Yep. GWTW done got sampled.

As far as the Harlan Ellison suit is concerned, there are two questions. One, what rights did Ellison sell versus retain? Two, when did Ellison become aware of infringement? Three, how long after that did he file suit? Umm, okay, that's three questions. So combine the last two into "is his lawsuit timely"? I'll discuss those in reverse order.

TIMELINESS

Tort law typically gives three years after the tort is discovered for the injured
party to file suit. Since the alleged infringement occurred over decades, and Harlan certainly kept up with the derivative work, I'm not sure that his suit can be well founded.

On the other hand, there was apparently an earlier settlement in 1982, according to this article in Deadline Hollywood, so it may be that Ellison can be fighting against a later breach. I doubt it, though, since the suit is attempting to recover damages across the whole forty years, and the wording of the lawsuit itself, filing here, includes the following wording:

15.Ellison avers that since he never received proper notice or accounting related to Paramount’s various exploitations of the City teleplay, the applicable time limitations have not yet began to run on claims for payment from those exploitations.


So, he is claiming that willful ignorance keeps the legal clock from starting. It's a ballsy claim, but I doubt that it will hold in a court of law. Some of his older infringement claims are likely to fall away if and when Ellison's paragraph 15 fails. But elsewhere in his filing he's kept his knowledge of when he learned what quite fuzzy, so I'll assume he's on his best game there. Paramount will have to prove that Ellison knew about particular infringments in order to exclude them, if he wins the basic point that they owe him anything.

In addition, it looks like Simon and Schuster recently (2006-7) was licenced to put out a 3-book Crucible series that's a clear infringement -- basically amplifying the events in the episode, focusing on each major TOS character -- and the 3-year clock won't be a problem there. Which means that there might be a presumption that Ellison will win something in the lawsuit on the merits, if he has any rights to collect on.

WHAT RIGHTS?

The bottom line question in the lawsuit is whether the definition of "publication rights" in the 1960+1966 WGA agreement is inclusive or exclusive. Does it mean just the publication of the word-for-word script, or does it cover a novelization? If it covers the novelization, does it cover derivative works of the novelization?

Any reasonable reading of "publication rights" with regard to City on the Edge of Forever would seem to include those Crucible novels.
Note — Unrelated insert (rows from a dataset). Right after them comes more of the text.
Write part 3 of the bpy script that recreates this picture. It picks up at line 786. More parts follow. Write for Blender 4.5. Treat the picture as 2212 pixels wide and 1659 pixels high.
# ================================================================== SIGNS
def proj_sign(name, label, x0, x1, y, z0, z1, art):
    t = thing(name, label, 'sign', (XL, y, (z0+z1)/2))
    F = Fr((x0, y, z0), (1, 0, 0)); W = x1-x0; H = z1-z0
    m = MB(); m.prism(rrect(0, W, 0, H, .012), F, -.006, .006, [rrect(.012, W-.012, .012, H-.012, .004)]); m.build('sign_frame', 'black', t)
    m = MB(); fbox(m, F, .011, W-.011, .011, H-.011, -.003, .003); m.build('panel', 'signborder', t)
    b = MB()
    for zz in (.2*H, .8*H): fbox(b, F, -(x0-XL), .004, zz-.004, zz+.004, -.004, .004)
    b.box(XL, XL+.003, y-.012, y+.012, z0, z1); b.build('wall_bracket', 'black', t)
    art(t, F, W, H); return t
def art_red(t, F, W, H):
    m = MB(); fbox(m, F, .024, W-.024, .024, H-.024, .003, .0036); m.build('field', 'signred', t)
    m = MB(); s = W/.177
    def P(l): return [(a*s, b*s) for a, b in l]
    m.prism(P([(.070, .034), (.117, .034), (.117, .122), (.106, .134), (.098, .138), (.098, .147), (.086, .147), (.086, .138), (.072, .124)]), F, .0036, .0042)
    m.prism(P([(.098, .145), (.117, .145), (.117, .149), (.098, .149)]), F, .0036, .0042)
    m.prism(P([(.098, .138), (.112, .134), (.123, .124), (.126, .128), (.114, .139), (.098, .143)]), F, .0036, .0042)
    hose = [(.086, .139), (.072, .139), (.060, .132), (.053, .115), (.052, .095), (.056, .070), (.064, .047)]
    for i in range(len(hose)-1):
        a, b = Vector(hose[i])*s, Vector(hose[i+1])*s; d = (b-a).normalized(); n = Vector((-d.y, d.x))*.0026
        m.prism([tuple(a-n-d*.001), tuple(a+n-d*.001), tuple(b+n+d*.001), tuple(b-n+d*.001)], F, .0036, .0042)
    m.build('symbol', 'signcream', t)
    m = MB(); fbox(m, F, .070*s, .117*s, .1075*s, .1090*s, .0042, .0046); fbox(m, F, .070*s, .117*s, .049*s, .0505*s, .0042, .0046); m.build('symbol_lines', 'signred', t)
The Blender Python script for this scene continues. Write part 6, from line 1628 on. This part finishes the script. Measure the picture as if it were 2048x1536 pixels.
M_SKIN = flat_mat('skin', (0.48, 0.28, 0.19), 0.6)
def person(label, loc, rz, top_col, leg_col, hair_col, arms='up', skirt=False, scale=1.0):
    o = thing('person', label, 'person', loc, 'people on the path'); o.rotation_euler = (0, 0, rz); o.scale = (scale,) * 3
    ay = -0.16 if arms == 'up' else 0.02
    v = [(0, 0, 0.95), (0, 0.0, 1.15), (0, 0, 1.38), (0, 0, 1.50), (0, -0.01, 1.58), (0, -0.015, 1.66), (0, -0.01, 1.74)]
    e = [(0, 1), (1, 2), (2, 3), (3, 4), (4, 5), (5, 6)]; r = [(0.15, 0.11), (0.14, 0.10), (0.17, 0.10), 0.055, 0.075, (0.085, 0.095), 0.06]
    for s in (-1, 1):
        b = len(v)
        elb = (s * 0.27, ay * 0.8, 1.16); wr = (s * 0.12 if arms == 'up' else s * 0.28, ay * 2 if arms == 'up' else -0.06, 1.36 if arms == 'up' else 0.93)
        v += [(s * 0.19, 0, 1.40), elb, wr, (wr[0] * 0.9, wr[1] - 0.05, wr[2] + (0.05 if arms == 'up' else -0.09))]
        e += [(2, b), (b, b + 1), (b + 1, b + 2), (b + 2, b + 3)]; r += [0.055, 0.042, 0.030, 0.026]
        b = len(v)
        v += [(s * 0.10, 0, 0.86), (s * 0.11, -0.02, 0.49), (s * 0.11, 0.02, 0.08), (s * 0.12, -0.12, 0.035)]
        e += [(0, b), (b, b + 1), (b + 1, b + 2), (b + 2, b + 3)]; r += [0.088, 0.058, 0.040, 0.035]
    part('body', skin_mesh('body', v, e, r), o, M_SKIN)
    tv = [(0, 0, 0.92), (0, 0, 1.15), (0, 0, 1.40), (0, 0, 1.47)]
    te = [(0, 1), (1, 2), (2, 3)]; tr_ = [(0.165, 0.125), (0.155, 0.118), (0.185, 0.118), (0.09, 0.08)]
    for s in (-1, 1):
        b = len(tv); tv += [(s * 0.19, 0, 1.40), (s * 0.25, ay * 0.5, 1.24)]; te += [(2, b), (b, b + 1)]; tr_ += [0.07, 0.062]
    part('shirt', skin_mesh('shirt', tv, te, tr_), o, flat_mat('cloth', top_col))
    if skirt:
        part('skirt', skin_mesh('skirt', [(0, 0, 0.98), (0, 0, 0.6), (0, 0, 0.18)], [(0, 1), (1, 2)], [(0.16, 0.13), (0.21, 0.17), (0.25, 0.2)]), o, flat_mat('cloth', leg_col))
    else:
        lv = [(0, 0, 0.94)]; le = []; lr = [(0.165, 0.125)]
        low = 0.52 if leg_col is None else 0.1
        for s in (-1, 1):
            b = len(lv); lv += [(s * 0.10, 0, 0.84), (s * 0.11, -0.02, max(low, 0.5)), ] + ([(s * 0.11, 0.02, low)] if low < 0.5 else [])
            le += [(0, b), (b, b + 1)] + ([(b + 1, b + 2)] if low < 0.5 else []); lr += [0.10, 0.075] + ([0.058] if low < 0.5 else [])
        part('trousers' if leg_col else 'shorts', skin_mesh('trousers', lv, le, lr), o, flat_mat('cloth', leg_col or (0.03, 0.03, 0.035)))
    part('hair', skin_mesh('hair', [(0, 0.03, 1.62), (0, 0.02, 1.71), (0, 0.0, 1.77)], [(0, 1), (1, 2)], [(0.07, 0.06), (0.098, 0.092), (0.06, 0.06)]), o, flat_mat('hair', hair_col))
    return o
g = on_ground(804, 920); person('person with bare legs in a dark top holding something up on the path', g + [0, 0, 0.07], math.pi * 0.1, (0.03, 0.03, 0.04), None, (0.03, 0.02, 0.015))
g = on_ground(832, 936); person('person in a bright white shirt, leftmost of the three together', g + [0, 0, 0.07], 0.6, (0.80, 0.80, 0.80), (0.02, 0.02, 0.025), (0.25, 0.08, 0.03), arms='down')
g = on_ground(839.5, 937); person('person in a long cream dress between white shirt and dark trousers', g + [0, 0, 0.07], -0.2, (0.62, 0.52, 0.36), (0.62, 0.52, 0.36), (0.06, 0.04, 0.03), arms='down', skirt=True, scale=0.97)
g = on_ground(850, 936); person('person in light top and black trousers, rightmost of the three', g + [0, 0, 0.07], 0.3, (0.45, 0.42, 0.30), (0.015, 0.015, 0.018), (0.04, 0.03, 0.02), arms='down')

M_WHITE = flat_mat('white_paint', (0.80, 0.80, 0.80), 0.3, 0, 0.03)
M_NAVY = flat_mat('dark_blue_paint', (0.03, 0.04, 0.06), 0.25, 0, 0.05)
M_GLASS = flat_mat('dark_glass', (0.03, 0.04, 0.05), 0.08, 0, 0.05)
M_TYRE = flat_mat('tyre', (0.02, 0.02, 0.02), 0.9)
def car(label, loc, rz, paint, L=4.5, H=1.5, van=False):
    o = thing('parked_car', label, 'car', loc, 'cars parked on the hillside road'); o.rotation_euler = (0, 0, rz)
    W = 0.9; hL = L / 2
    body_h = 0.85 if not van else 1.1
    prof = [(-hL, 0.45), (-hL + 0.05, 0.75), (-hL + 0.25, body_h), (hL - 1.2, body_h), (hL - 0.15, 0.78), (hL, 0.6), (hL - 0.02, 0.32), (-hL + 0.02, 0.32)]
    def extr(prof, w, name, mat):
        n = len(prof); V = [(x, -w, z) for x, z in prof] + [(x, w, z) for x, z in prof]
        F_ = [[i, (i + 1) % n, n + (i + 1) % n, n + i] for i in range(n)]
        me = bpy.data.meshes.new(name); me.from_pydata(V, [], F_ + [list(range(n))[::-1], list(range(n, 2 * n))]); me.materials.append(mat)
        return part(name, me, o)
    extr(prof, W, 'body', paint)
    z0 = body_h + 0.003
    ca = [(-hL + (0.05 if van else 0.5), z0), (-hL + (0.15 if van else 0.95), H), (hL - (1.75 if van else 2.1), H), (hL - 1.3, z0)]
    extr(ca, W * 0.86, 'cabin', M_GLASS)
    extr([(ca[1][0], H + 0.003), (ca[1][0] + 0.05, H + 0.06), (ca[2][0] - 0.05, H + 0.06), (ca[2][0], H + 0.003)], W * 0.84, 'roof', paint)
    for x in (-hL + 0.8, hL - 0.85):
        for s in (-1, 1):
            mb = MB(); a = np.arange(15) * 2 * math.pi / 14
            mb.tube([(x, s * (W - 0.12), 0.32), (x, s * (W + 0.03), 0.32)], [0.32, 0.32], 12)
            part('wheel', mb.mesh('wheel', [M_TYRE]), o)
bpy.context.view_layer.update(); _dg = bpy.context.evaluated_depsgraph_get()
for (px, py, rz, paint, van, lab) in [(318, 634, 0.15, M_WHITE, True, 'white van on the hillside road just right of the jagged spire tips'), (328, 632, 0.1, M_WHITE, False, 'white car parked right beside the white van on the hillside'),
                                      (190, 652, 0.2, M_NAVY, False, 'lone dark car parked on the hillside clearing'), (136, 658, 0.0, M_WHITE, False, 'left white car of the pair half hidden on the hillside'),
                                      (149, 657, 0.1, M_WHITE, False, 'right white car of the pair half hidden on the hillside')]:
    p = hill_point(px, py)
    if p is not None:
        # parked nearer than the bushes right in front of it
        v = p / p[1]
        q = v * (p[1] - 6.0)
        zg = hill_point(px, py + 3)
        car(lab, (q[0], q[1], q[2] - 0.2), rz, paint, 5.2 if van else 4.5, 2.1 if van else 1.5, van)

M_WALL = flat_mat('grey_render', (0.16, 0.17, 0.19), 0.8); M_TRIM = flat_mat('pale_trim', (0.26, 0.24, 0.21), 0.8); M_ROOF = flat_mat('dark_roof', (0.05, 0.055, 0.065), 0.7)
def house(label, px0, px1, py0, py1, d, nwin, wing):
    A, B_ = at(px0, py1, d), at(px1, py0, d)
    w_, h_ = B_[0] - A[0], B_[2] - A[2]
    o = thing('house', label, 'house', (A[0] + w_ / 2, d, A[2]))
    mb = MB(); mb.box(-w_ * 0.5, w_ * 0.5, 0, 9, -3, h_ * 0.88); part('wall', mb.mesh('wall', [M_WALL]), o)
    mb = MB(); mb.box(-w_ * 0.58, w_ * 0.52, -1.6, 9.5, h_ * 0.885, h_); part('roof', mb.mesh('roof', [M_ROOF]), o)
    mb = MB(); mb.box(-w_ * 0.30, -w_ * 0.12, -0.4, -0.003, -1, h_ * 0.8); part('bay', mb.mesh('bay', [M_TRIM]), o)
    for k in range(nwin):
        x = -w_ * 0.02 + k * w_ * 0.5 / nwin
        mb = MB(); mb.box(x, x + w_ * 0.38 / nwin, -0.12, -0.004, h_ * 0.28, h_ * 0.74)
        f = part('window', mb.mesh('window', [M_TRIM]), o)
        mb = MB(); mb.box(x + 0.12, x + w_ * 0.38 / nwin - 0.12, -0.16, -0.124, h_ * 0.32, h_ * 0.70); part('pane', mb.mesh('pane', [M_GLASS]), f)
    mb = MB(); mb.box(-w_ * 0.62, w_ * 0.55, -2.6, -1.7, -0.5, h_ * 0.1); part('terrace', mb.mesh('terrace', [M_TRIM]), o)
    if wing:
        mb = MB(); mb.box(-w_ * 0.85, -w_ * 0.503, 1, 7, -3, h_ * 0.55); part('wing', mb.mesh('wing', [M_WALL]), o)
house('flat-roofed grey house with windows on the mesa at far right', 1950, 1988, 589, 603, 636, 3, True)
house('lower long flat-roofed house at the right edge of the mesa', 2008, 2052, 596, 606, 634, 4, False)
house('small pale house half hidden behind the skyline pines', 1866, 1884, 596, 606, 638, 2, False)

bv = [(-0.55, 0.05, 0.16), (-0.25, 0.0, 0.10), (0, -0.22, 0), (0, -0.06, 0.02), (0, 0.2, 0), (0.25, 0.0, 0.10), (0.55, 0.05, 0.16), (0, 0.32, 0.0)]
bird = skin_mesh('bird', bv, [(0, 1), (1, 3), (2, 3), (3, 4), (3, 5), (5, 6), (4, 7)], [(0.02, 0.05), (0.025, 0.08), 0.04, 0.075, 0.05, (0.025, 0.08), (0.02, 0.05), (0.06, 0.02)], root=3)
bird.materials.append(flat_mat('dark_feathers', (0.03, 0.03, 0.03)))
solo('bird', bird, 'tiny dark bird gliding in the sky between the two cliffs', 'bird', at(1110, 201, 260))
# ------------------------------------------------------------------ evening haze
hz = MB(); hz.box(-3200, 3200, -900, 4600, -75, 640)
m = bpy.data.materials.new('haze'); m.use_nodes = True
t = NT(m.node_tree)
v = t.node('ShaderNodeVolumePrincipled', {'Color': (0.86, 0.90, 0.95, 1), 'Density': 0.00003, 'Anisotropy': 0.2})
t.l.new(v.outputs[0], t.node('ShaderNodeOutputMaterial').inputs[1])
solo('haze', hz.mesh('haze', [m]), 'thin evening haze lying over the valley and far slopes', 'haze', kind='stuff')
However, that's not how the WGA seems to be defining the terms - they seem to be claiming that only literally printing the screenplay is a publication right. This is the major legal issue in the case, and it's a contract law thing and an IP right law thing, not a "who's the good guy here?" question.

And once that part is decided, it may reach to deeper and more gnarly questions. Does it allow the writer to collect anything based upon the aspects of the production that were not part of his conception? For instance, the heart-shaped rock called the Guardian of Eternity was described how in Harlan Ellison's original screenplay? If I recall correctly, it was some kind of corridor of statues. So, do the royalties (if any) on Franklin Mint plates showing that harp-shaped thing go to Ellison, or to the rewrite guy, or to some forgotten DesiLu production designer?

Interesting to watch, but I'd hate to put any money on the outcome from what I know. Oh, actually I'd lay about five bucks there will be a settlement in 2010-11 with no terms disclosed. Which would put the lie to Ellison's "just doing it for my fellow writers" line.

Stay tuned.

1 comment:

Anonymous said...

Thanks for researching this, Dal. Clearly it's complicated and more than a good guy / bad guy situation. I regret a world that increasingly requires lawyers, but this kind of issue is more than a single writer can handle. Please do a follow-up when there are more developments.